The processor and memory change is the big headline, all other peripherals remains the same, which means the same GPIO’s, the same camera, same SD card, same interoperability with no changes required to the software (for 99% of applications). Given the educational nature of the device, this backwards compatibility is essential to ensure a smooth transition for schools and other learning establishments.

Everything that works on the current Pi will (or should!) work on the new one, because the A7 is backwards compatible with the v6. ALmost all the current software packages available in Raspbian should work fine on the new Pi. The kernel has been recompiled with all the new features required for the A7s (multi core etc) but appears to the end user in the same way. At the moment, there is no intention by the Foundation to move to a specific Armv7 repository as this would mean maintaining two huge repos, so for real performance users you’ll want to recompile your applications and libraries with the A7 as the target - this should give a small amount of extra speed. It should be possible to use something like the Ubuntu Armv7 repo to download precompiled packages, but I have not attempted to do this.
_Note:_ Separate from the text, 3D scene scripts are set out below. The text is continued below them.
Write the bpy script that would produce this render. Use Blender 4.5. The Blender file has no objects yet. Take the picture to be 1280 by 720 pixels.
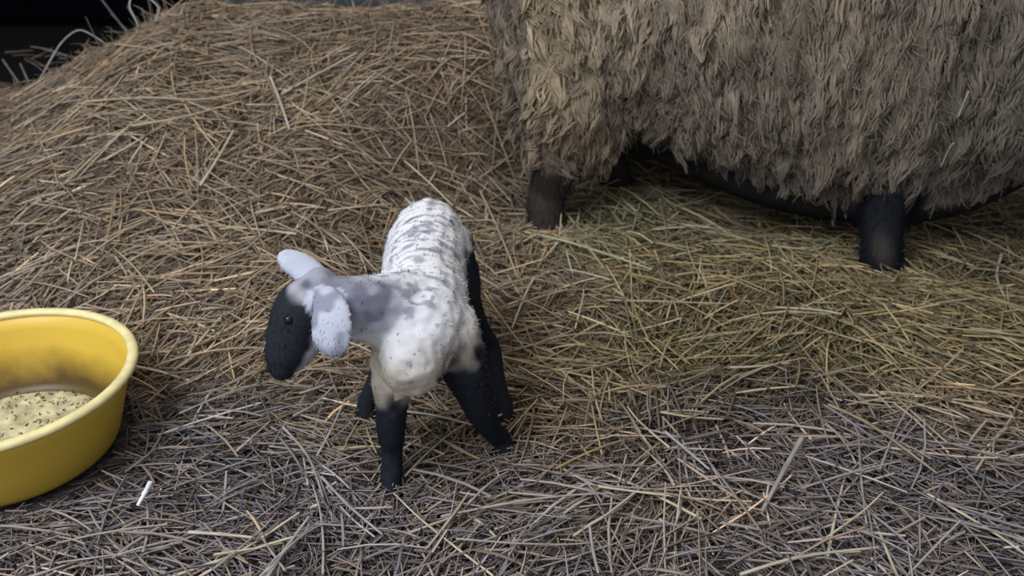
import bpy, math, random
import numpy as np
from mathutils import Vector

SC = bpy.context.scene
COL = SC.collection
rng = np.random.default_rng(7)
random.seed(7)

# ------------------------------------------------------------------ camera, world, lights, exposure
CAM_H, PITCH, FPX = 0.85, math.radians(28.0), 1050.0
cam_d = bpy.data.cameras.new('camera')
cam_d.sensor_width = 36.0
cam_d.lens = 36.0 * FPX / 1280.0
cam_d.clip_start = 0.02
cam_d.dof.use_dof = True
cam_d.dof.focus_distance = 1.12
cam_d.dof.aperture_fstop = 5.0
cam = bpy.data.objects.new('camera', cam_d)
cam.location = (0, 0, CAM_H)
cam.rotation_euler = (math.radians(90) - PITCH, 0, 0)
COL.objects.link(cam)
SC.camera = cam

w = bpy.data.worlds.new('barn_air')
SC.world = w
w.use_nodes = True
bg = w.node_tree.nodes['Background']
bg.inputs['Color'].default_value = (0.80, 0.86, 1.0, 1)
bg.inputs['Strength'].default_value = 0.62

def area(name, loc, target, size, size_y, power, color):
    d = bpy.data.lights.new(name, 'AREA')
    d.shape = 'RECTANGLE'; d.size = size; d.size_y = size_y
    d.energy = power; d.color = color
    o = bpy.data.objects.new(name, d)
    o.location = loc
    o.rotation_euler = (Vector(target) - Vector(loc)).to_track_quat('-Z', 'Y').to_euler()
    COL.objects.link(o)
    return o
area('doorway_daylight', (-1.5, -0.05, 2.6), (-0.35, 1.3, 0.1), 1.5, 1.5, 74, (0.84, 0.90, 1.0))
area('roof_light', (0.1, 1.3, 3.3), (0.1, 1.5, 0.0), 0.9, 0.9, 20, (1.0, 0.90, 0.72))

SC.view_settings.view_transform = 'Standard'
SC.view_settings.look = 'None'
SC.view_settings.gamma = 1.0
SC.view_settings.use_curve_mapping = False
SC.view_settings.exposure = 0.22

# ------------------------------------------------------------------ helpers
def sstep(a, b, x):
    t = np.clip((np.asarray(x, float) - a) / (b - a), 0, 1)
    return t * t * (3 - 2 * t)

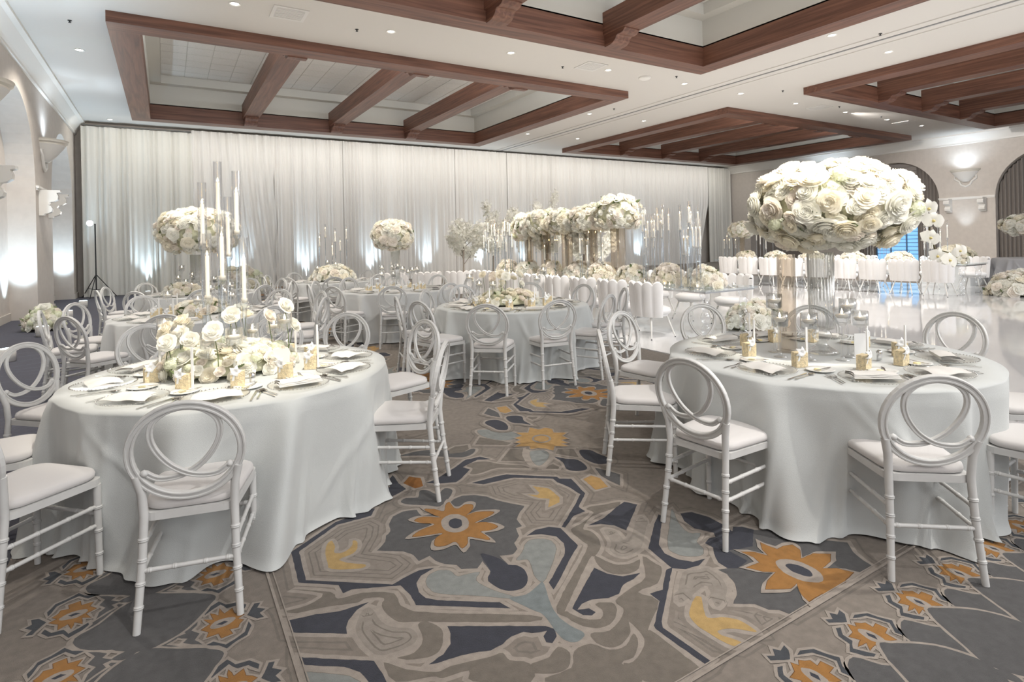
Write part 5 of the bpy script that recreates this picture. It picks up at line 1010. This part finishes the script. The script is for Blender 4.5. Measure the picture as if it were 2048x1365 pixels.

So, what difference does the new processor make? Well, first impressions are very favourable indeed. During boot, instead of the single Raspberry Pi appearing at the top of the console, you now have 4, one for each core. Boot time of Raspbian is about the same, perhaps a little quicker than previously. Response on the console is quicker and programs start up with much less delay than before. Running the standard LXDE as supplied shows it is immediately snappier to use. Applications again start up faster, and running more than one application at the same time doesn’t slow the device down, the faster multiple cores, and extra memory make a huge difference here. Web browsing is considerably faster, especially with the optimised browser and Scratch shows definite improvements in speed. Keeping an eye on the CPU meter shows a much lower CPU usage overall than on the original device. Compiling the Chapel compiler (C++) took just under 10 minutes on the B2+, but well over an hour on the B+, so the extra horsepower, and I think this is what makes the real difference, double the memory, makes compiling a pleasure rather than a chore.

A quick camera test using the Raspberry Pi camera with the standard demo apps, as well as some gstreamer pipelines, showed this works fine. The extra faster cores should mean faster performance in image processing with the right software. We also tried a software only H264 encode using the x264 library (compiled for ARMv6 so not completely optimised with A7 instructions and NEON etc), and managed over 20fps at VGA resolution, which is pretty impressive.

Anecdotal tests of Sonic Pi done by the Foundation show CPU usage dropping from 80% to 3% (yes, 3%). Another impressive speed improvement.

In precis, this is a great upgrade. A quad core device, with decent graphics and multimedia capabilities, completely backwards compatible with the 4M Raspberry Pi’s already out there. Is this now a desktop replacement? Well, for some, yes, I think it is. For more power hungry users, perhaps not, but for $35, there is nothing to touch the Raspberry Pi 2 Model B+, and I suspect an awful lot more Raspberries are about to be sold!